By Pooya Stone

Iran has threatened to cut imports from Brazil if the South American country doesn’t allow the two Iranian ships stranded off its shores to refuel, as the US campaign to isolate Iran gains traction.

Iranian ambassador to Brazil Seyed Ali Saqqayian told local news outlets that Iran might find new countries to supply them with corn, soybeans and meat, following the decision made by Brazilian oil company Petrobras' not to supply fuel to the Iranian Sapid Shipping vessels, which leaves them stranded in Paranaguá port.

The company said this could violate US sanctions on Iran because the ships, which Iran says are loaded with corn, may also be carrying urea.
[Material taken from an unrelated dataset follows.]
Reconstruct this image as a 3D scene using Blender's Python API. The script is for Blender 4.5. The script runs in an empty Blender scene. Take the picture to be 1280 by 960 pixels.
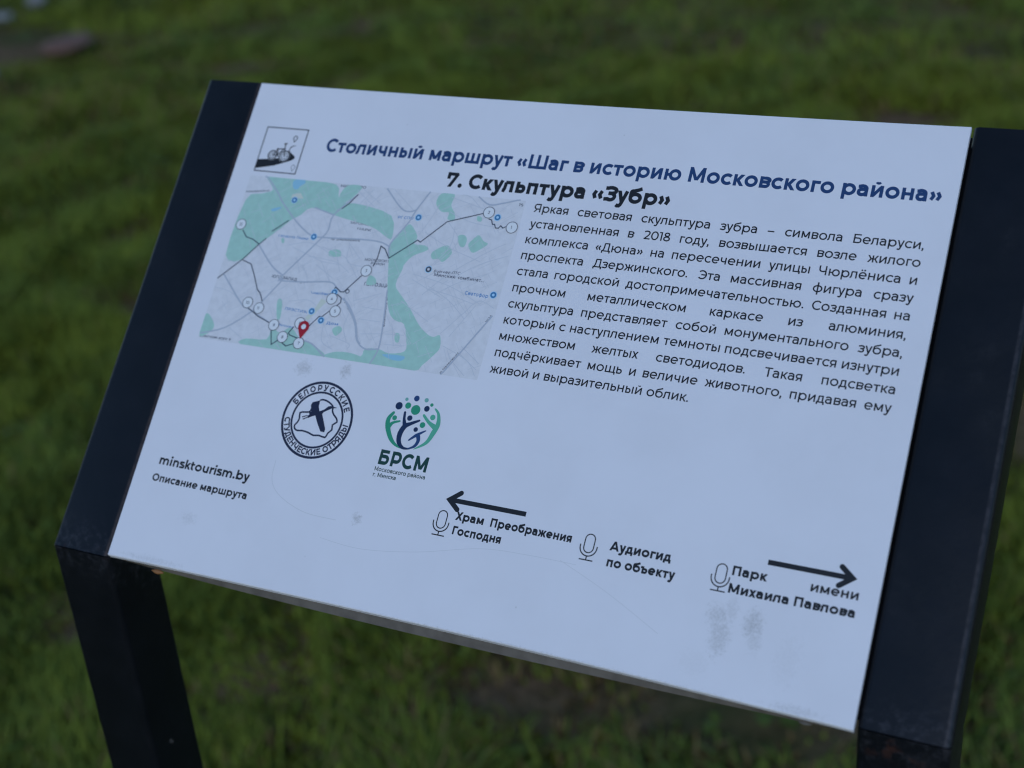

Urea is a compound commonly used in fertilizer which is subject to US sanctions on Iran because it can be used to build bombs.

Saqqayian said: "I told the Brazilians that they should solve the issue, not the Iranians. "If it's not solved, maybe the authorities in Tehran may want to take some decision because this is a free market and other countries are available."

Iran may have to send fuel to the ships itself, something that would be costly and time-consuming, in order to solve the problem.

The day after Petrobras’ refusal became public, Brazilian President Jair Bolsonaro said he valued his relationship with Donald Trump more than Brazil’s with Iran. (For context, the trade volume between Iran and Brazil was $2.5 billion in 2018.)

Bolsonaro said: "There is this problem, the U.S. unilaterally imposed these sanctions on Iran. Brazilian companies have been informed by us about this situation and are running a risk there. I, particularly, am getting close to Trump, I was received twice by him. It is the No. 1 economy in the world, our second-largest market, and now Brazil has its arms open to do deals and partnerships."

And Brazil is far from the only country in the region siding with the US over Iran.

Argentina has recently designated Iran-backed Hezbollah as a terrorist group, on the 25th anniversary of the bombing of a Jewish community centre in Buenos Aires by the militants. This is compliant with the US’s stance.

During his visit to Argentina, Secretary of State Mike Pompeo said: "It's why we came here to work on counterterrorism today, was the purpose of my visit to Argentina: to help the whole region take down the threat of terror from a number of sources, but certainly from Iran."

He then criticised Iran for supporting the Venezuelan government and President Nicolás Maduro.